:: TASK DETAILS ::
Return verbatim all lines from the first one in the records to the line with "st.set_smooth_group(sgn)", both ends kept.

▬▬▬

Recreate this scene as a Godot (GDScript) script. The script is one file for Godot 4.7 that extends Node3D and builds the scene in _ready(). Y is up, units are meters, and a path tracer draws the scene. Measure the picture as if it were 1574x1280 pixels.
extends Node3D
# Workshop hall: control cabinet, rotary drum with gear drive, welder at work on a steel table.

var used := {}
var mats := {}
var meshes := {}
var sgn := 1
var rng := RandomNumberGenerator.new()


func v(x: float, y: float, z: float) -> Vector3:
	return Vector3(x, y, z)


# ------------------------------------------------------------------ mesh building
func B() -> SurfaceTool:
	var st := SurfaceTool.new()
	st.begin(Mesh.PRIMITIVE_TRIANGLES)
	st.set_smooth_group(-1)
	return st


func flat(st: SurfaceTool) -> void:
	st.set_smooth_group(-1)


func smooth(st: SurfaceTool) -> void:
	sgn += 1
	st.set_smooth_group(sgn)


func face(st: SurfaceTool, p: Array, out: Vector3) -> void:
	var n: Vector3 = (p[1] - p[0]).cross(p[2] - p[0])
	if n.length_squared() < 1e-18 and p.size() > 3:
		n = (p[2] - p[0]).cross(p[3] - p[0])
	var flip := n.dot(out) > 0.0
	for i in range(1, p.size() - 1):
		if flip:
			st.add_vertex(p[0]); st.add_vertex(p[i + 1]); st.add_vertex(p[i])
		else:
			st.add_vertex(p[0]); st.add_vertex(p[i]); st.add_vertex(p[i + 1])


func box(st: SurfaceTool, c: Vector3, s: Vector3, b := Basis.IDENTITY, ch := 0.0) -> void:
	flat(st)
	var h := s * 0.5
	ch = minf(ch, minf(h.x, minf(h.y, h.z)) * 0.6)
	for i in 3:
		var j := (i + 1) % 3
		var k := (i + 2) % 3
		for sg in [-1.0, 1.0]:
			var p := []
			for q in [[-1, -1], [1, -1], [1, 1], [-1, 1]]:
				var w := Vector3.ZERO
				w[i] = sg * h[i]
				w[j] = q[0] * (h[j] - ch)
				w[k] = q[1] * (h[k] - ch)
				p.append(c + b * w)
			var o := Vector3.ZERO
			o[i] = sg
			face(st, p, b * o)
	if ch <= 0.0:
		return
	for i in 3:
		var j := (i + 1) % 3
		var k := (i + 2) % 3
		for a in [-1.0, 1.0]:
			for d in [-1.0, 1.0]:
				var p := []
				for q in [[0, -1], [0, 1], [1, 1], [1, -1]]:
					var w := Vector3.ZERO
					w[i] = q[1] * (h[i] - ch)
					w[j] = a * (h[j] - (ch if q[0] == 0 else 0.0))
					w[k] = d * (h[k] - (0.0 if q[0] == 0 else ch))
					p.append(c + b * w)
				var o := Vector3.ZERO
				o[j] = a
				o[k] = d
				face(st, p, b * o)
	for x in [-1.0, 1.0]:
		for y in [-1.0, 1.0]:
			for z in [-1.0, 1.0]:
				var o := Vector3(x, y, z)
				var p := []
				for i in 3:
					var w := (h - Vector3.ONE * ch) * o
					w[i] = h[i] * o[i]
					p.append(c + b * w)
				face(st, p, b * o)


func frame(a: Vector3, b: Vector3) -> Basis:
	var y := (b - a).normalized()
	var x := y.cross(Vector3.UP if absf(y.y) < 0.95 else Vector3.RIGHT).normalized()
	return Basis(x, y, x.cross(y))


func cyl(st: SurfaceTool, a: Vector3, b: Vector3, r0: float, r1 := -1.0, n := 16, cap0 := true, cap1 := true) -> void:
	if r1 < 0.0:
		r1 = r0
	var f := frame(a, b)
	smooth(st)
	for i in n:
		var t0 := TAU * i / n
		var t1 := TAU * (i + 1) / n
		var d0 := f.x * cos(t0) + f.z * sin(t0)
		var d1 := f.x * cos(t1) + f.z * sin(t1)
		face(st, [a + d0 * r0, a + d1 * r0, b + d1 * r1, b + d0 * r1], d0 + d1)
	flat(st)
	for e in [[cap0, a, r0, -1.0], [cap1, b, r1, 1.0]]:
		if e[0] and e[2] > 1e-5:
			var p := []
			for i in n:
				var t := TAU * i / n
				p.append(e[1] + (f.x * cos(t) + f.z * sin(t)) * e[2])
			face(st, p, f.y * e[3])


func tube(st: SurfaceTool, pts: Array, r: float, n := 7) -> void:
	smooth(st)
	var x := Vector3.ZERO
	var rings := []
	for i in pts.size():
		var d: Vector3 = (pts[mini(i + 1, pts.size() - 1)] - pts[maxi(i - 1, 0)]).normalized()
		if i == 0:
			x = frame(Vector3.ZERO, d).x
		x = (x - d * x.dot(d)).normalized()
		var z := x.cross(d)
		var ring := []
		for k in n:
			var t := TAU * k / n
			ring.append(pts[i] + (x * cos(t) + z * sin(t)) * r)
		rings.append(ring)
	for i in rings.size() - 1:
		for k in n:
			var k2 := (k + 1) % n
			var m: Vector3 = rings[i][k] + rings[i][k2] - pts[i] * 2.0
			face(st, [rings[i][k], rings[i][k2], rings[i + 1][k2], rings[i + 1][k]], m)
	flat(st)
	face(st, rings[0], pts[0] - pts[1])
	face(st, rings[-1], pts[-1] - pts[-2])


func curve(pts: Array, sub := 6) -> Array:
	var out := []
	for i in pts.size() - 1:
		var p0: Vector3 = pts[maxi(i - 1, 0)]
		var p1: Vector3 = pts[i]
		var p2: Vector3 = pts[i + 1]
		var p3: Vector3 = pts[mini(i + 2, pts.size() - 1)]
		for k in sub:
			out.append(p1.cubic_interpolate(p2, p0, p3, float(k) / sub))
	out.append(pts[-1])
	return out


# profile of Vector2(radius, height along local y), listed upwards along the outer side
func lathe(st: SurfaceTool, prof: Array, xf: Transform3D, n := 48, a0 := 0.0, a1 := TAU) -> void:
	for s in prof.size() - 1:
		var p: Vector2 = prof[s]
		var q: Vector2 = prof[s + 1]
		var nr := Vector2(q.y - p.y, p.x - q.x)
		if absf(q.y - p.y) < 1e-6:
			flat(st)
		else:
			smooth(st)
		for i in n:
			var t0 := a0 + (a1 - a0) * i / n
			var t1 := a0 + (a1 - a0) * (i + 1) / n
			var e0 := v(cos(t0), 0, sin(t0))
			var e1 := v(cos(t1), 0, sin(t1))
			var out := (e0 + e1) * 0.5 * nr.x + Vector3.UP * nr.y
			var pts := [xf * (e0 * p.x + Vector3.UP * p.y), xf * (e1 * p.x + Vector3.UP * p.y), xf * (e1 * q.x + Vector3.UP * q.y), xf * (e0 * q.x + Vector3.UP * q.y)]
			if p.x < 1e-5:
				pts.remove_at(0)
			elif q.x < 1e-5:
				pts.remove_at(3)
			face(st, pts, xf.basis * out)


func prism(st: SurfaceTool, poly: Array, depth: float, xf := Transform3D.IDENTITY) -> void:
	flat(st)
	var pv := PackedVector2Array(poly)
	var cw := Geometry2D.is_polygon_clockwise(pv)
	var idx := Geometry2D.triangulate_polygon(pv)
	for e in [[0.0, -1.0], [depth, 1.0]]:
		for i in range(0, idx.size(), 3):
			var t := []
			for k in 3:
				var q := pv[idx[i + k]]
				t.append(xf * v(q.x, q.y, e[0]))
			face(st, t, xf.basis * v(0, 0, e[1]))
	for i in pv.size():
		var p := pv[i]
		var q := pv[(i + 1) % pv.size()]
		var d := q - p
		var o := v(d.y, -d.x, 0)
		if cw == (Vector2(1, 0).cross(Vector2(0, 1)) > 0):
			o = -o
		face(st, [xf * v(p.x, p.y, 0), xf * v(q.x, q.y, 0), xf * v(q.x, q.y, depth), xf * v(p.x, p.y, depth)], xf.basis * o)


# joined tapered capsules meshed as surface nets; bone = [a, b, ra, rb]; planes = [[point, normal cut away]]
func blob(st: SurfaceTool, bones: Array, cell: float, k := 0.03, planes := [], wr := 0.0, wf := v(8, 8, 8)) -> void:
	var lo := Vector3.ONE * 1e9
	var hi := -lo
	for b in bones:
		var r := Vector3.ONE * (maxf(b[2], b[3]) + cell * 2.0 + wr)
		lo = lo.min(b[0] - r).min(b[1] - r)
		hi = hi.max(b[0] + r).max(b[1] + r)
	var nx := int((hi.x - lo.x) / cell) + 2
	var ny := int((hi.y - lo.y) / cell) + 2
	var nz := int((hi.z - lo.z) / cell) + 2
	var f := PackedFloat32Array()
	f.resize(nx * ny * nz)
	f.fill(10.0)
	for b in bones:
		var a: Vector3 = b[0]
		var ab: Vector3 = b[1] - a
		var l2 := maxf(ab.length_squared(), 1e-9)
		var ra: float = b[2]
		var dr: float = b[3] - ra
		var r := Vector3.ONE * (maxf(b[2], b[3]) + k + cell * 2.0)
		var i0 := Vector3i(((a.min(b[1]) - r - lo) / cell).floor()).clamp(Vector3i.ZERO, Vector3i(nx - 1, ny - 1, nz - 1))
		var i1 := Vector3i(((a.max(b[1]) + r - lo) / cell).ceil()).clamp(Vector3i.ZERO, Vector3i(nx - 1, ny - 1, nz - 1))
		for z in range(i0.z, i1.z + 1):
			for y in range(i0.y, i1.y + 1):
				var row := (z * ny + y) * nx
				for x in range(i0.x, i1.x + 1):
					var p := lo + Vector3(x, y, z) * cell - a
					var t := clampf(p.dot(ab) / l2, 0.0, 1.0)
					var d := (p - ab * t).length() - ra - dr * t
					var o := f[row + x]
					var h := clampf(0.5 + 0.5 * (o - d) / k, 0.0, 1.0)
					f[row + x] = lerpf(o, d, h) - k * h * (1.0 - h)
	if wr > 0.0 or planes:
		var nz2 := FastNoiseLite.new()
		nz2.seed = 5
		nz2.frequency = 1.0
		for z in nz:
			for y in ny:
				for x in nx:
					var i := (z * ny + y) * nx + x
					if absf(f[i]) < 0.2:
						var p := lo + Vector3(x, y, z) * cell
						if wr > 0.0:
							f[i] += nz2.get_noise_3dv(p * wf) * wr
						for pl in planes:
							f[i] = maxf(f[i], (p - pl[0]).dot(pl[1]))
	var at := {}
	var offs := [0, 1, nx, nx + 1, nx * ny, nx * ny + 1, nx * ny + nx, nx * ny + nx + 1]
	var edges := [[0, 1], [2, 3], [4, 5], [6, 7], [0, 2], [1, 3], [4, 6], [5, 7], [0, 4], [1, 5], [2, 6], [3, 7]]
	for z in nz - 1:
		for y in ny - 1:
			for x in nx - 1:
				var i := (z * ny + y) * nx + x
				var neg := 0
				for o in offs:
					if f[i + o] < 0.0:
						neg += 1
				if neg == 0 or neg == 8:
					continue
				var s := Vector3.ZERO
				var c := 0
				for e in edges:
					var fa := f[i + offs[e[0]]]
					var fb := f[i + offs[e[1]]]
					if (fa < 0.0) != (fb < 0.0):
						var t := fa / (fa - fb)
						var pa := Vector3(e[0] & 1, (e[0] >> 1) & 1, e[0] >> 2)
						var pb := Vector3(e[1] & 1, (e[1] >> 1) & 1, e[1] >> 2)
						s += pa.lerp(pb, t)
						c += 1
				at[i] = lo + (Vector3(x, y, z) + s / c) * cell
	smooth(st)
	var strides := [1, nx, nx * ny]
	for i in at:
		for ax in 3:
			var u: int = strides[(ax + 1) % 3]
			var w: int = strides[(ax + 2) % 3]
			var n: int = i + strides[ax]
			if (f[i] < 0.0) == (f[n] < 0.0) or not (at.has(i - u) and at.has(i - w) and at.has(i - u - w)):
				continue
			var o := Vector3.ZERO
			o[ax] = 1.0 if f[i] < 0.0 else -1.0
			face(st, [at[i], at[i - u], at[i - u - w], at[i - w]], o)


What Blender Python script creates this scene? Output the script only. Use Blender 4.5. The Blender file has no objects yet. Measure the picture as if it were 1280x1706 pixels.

▬▬▬

:: ANSWER FOR THE TASK ::
Recreate this scene as a Godot (GDScript) script. The script is one file for Godot 4.7 that extends Node3D and builds the scene in _ready(). Y is up, units are meters, and a path tracer draws the scene. Measure the picture as if it were 1574x1280 pixels.
extends Node3D
# Workshop hall: control cabinet, rotary drum with gear drive, welder at work on a steel table.

var used := {}
var mats := {}
var meshes := {}
var sgn := 1
var rng := RandomNumberGenerator.new()


func v(x: float, y: float, z: float) -> Vector3:
	return Vector3(x, y, z)


# ------------------------------------------------------------------ mesh building
func B() -> SurfaceTool:
	var st := SurfaceTool.new()
	st.begin(Mesh.PRIMITIVE_TRIANGLES)
	st.set_smooth_group(-1)
	return st


func flat(st: SurfaceTool) -> void:
	st.set_smooth_group(-1)


func smooth(st: SurfaceTool) -> void:
	sgn += 1
	st.set_smooth_group(sgn)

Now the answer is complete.